**PROBLEM**
Leaving out every picture, quote the data below exactly as it appears.

+-------+

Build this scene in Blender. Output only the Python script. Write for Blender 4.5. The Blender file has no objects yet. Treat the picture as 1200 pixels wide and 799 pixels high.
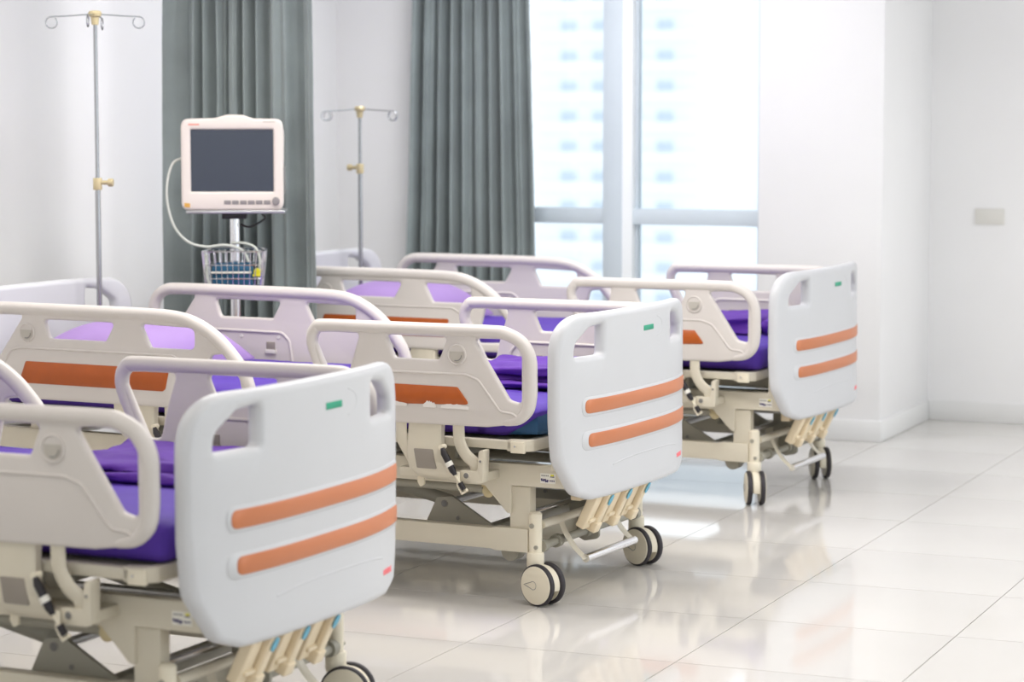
import bpy, bmesh, math, random
from mathutils import Vector, Matrix, noise
R = math.radians
C = bpy.context.scene.collection
scene = bpy.context.scene
random.seed(7)

# ------------------------------------------------------------------ camera
FPX = 2864.4
cam_d = bpy.data.cameras.new('camera')
cam = bpy.data.objects.new('camera', cam_d)
C.objects.link(cam)
cam_d.sensor_width = 36.0
cam_d.lens = 36.0 * FPX / 1200.0
cam_d.clip_end = 1000
yaw, pitch = R(26.6844), R(-5.3843)
cam.location = (3.0424, -6.8006, 1.4602)
fw = Vector((-math.sin(yaw) * math.cos(pitch), math.cos(yaw) * math.cos(pitch), math.sin(pitch)))
cam.rotation_euler = fw.to_track_quat('-Z', 'Y').to_euler()
cam_d.dof.use_dof = True
cam_d.dof.focus_distance = 7.2
cam_d.dof.aperture_fstop = 3.2
scene.camera = cam

# ------------------------------------------------------------------ light
scene.view_settings.view_transform = 'Standard'
scene.view_settings.look = 'None'
scene.view_settings.exposure = 0.12
scene.view_settings.gamma = 1.0
scene.view_settings.use_curve_mapping = False
w = bpy.data.worlds.new('world'); scene.world = w; w.use_nodes = True
bgn = w.node_tree.nodes['Background']
bgn.inputs[0].default_value = (0.90, 0.955, 1.0, 1)
bgn.inputs[1].default_value = 1.45

PHI = R(3.3523)
def room(x, y, z=0.0):
    """room axes -> world"""
    c, s = math.cos(PHI), math.sin(PHI)
    return Vector((c * x - s * y, s * x + c * y, z))
ROOM_M = Matrix.Rotation(PHI, 4, 'Z')
X0, X1, Y0, Y1, Y2, ZC = -2.80, 5.2, -8.6, 3.524, 4.40, 2.75

def area(name, loc, aim, sx, sy, power, col):
    d = bpy.data.lights.new(name, 'AREA'); d.shape = 'RECTANGLE'; d.size = sx; d.size_y = sy
    d.energy = power; d.color = col
    o = bpy.data.objects.new(name, d); C.objects.link(o)
    o.location = loc; o.rotation_euler = (aim.normalized()).to_track_quat('-Z', 'Y').to_euler()
    return o
# daylight entering by the tall windows of the right hand wall (outside the frame)
area('daylight_right_window', room(X1 - 0.12, -2.0, 1.45), room(-1, -0.02, -0.05), 5.0, 2.1, 20, (0.93, 0.97, 1.0))
area('daylight_right_far_window', room(X1 - 0.12, 2.2, 1.45), room(-1, 0.05, -0.05), 3.4, 2.1, 11, (0.90, 0.955, 1.0))
# warm fill lamp added behind the camera, just inside the rear window
area('rear_warm_fill', room(1.4, Y0 + 0.12, 1.5), room(0, 1, -0.05), 5.0, 1.8, 12, (1.0, 0.93, 0.86))
FILL_PANELS = [(-1.2, -6.2), (1.4, -6.2), (-1.2, -3.4), (1.4, -3.4), (-1.1, -0.4), (1.2, -1.1), (3.6, -0.9), (-1.2, 2.2), (0.1, 0.3), (3.2, 3.2)]  # added fill lamps, out of view, placed to even out wall and bed brightness
WATTS = [6, 3, 12, 7, 36, 20, 10, 30, 19, 42]
for (px, py), wt in zip(FILL_PANELS, WATTS):
    area('added_ceiling_fill', room(px, py, ZC - 0.045), Vector((0, 0, -1)), 1.1, 0.5, wt, (1.0, 0.93, 0.85) if py < -2 else ((1.0, 0.96, 0.915) if py < 0 else (0.985, 0.985, 1.0)))

# ------------------------------------------------------------------ materials
def srgb(r, g, b):
    f = lambda c: (c / 255 / 12.92) if c / 255 <= 0.04045 else ((c / 255 + 0.055) / 1.055) ** 2.4
    return (f(r), f(g), f(b), 1)

def mat(name, col, rough=0.5, metal=0.0, spec=0.5, var=0.0, scale=8.0, bump=0.0, bscale=60.0, coat=0.0, sheen=0.0, rvar=0.0):
    m = bpy.data.materials.new(name); m.use_nodes = True
    nt = m.node_tree; b = nt.nodes['Principled BSDF']
    b.inputs['Base Color'].default_value = col
    b.inputs['Roughness'].default_value = rough
    b.inputs['Metallic'].default_value = metal
    b.inputs['Specular IOR Level'].default_value = spec
    b.inputs['Coat Weight'].default_value = coat
    b.inputs['Sheen Weight'].default_value = sheen
    tc = nt.nodes.new('ShaderNodeTexCoord')
    if var > 0:
        n = nt.nodes.new('ShaderNodeTexNoise'); n.inputs['Scale'].default_value = scale; n.inputs['Detail'].default_value = 4
        nt.links.new(tc.outputs['Object'], n.inputs['Vector'])
        r = nt.nodes.new('ShaderNodeValToRGB')
        r.color_ramp.elements[0].position = 0.3; r.color_ramp.elements[1].position = 0.7
        r.color_ramp.elements[0].color = (col[0] * (1 - var), col[1] * (1 - var), col[2] * (1 - var), 1)
        r.color_ramp.elements[1].color = (min(1, col[0] * (1 + var)), min(1, col[1] * (1 + var)), min(1, col[2] * (1 + var)), 1)
        nt.links.new(n.outputs['Fac'], r.inputs['Fac']); nt.links.new(r.outputs['Color'], b.inputs['Base Color'])
        if rvar > 0:
            mp = nt.nodes.new('ShaderNodeMapRange'); mp.inputs['To Min'].default_value = max(0, rough - rvar); mp.inputs['To Max'].default_value = rough + rvar
            nt.links.new(n.outputs['Fac'], mp.inputs['Value']); nt.links.new(mp.outputs['Result'], b.inputs['Roughness'])
    if bump > 0:
        n2 = nt.nodes.new('ShaderNodeTexNoise'); n2.inputs['Scale'].default_value = bscale; n2.inputs['Detail'].default_value = 3
        nt.links.new(tc.outputs['Object'], n2.inputs['Vector'])
        bp = nt.nodes.new('ShaderNodeBump'); bp.inputs['Strength'].default_value = bump; bp.inputs['Distance'].default_value = 0.004
        nt.links.new(n2.outputs['Fac'], bp.inputs['Height']); nt.links.new(bp.outputs['Normal'], b.inputs['Normal'])
    return m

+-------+

**CORRECT RESPONSE**
Build this scene in Blender. Output only the Python script. Write for Blender 4.5. The Blender file has no objects yet. Treat the picture as 1200 pixels wide and 799 pixels high.
import bpy, bmesh, math, random
from mathutils import Vector, Matrix, noise
R = math.radians
C = bpy.context.scene.collection
scene = bpy.context.scene
random.seed(7)

# ------------------------------------------------------------------ camera
FPX = 2864.4
cam_d = bpy.data.cameras.new('camera')
cam = bpy.data.objects.new('camera', cam_d)
C.objects.link(cam)
cam_d.sensor_width = 36.0
cam_d.lens = 36.0 * FPX / 1200.0
cam_d.clip_end = 1000
yaw, pitch = R(26.6844), R(-5.3843)
cam.location = (3.0424, -6.8006, 1.4602)
fw = Vector((-math.sin(yaw) * math.cos(pitch), math.cos(yaw) * math.cos(pitch), math.sin(pitch)))
cam.rotation_euler = fw.to_track_quat('-Z', 'Y').to_euler()
cam_d.dof.use_dof = True
cam_d.dof.focus_distance = 7.2
cam_d.dof.aperture_fstop = 3.2
scene.camera = cam

# ------------------------------------------------------------------ light
scene.view_settings.view_transform = 'Standard'
scene.view_settings.look = 'None'
scene.view_settings.exposure = 0.12
scene.view_settings.gamma = 1.0
scene.view_settings.use_curve_mapping = False
w = bpy.data.worlds.new('world'); scene.world = w; w.use_nodes = True
bgn = w.node_tree.nodes['Background']
bgn.inputs[0].default_value = (0.90, 0.955, 1.0, 1)
bgn.inputs[1].default_value = 1.45

PHI = R(3.3523)
def room(x, y, z=0.0):
    """room axes -> world"""
    c, s = math.cos(PHI), math.sin(PHI)
    return Vector((c * x - s * y, s * x + c * y, z))
ROOM_M = Matrix.Rotation(PHI, 4, 'Z')
X0, X1, Y0, Y1, Y2, ZC = -2.80, 5.2, -8.6, 3.524, 4.40, 2.75

def area(name, loc, aim, sx, sy, power, col):
    d = bpy.data.lights.new(name, 'AREA'); d.shape = 'RECTANGLE'; d.size = sx; d.size_y = sy
    d.energy = power; d.color = col
    o = bpy.data.objects.new(name, d); C.objects.link(o)
    o.location = loc; o.rotation_euler = (aim.normalized()).to_track_quat('-Z', 'Y').to_euler()
    return o
# daylight entering by the tall windows of the right hand wall (outside the frame)
area('daylight_right_window', room(X1 - 0.12, -2.0, 1.45), room(-1, -0.02, -0.05), 5.0, 2.1, 20, (0.93, 0.97, 1.0))
area('daylight_right_far_window', room(X1 - 0.12, 2.2, 1.45), room(-1, 0.05, -0.05), 3.4, 2.1, 11, (0.90, 0.955, 1.0))
# warm fill lamp added behind the camera, just inside the rear window
area('rear_warm_fill', room(1.4, Y0 + 0.12, 1.5), room(0, 1, -0.05), 5.0, 1.8, 12, (1.0, 0.93, 0.86))
FILL_PANELS = [(-1.2, -6.2), (1.4, -6.2), (-1.2, -3.4), (1.4, -3.4), (-1.1, -0.4), (1.2, -1.1), (3.6, -0.9), (-1.2, 2.2), (0.1, 0.3), (3.2, 3.2)]  # added fill lamps, out of view, placed to even out wall and bed brightness
WATTS = [6, 3, 12, 7, 36, 20, 10, 30, 19, 42]
for (px, py), wt in zip(FILL_PANELS, WATTS):
    area('added_ceiling_fill', room(px, py, ZC - 0.045), Vector((0, 0, -1)), 1.1, 0.5, wt, (1.0, 0.93, 0.85) if py < -2 else ((1.0, 0.96, 0.915) if py < 0 else (0.985, 0.985, 1.0)))

# ------------------------------------------------------------------ materials
def srgb(r, g, b):
    f = lambda c: (c / 255 / 12.92) if c / 255 <= 0.04045 else ((c / 255 + 0.055) / 1.055) ** 2.4
    return (f(r), f(g), f(b), 1)

def mat(name, col, rough=0.5, metal=0.0, spec=0.5, var=0.0, scale=8.0, bump=0.0, bscale=60.0, coat=0.0, sheen=0.0, rvar=0.0):
    m = bpy.data.materials.new(name); m.use_nodes = True
    nt = m.node_tree; b = nt.nodes['Principled BSDF']
    b.inputs['Base Color'].default_value = col
    b.inputs['Roughness'].default_value = rough
    b.inputs['Metallic'].default_value = metal
    b.inputs['Specular IOR Level'].default_value = spec
    b.inputs['Coat Weight'].default_value = coat
    b.inputs['Sheen Weight'].default_value = sheen
    tc = nt.nodes.new('ShaderNodeTexCoord')
    if var > 0:
        n = nt.nodes.new('ShaderNodeTexNoise'); n.inputs['Scale'].default_value = scale; n.inputs['Detail'].default_value = 4
        nt.links.new(tc.outputs['Object'], n.inputs['Vector'])
        r = nt.nodes.new('ShaderNodeValToRGB')
        r.color_ramp.elements[0].position = 0.3; r.color_ramp.elements[1].position = 0.7
        r.color_ramp.elements[0].color = (col[0] * (1 - var), col[1] * (1 - var), col[2] * (1 - var), 1)
        r.color_ramp.elements[1].color = (min(1, col[0] * (1 + var)), min(1, col[1] * (1 + var)), min(1, col[2] * (1 + var)), 1)
        nt.links.new(n.outputs['Fac'], r.inputs['Fac']); nt.links.new(r.outputs['Color'], b.inputs['Base Color'])
        if rvar > 0:
            mp = nt.nodes.new('ShaderNodeMapRange'); mp.inputs['To Min'].default_value = max(0, rough - rvar); mp.inputs['To Max'].default_value = rough + rvar
            nt.links.new(n.outputs['Fac'], mp.inputs['Value']); nt.links.new(mp.outputs['Result'], b.inputs['Roughness'])
    if bump > 0:
        n2 = nt.nodes.new('ShaderNodeTexNoise'); n2.inputs['Scale'].default_value = bscale; n2.inputs['Detail'].default_value = 3
        nt.links.new(tc.outputs['Object'], n2.inputs['Vector'])
        bp = nt.nodes.new('ShaderNodeBump'); bp.inputs['Strength'].default_value = bump; bp.inputs['Distance'].default_value = 0.004
        nt.links.new(n2.outputs['Fac'], bp.inputs['Height']); nt.links.new(bp.outputs['Normal'], b.inputs['Normal'])
    return m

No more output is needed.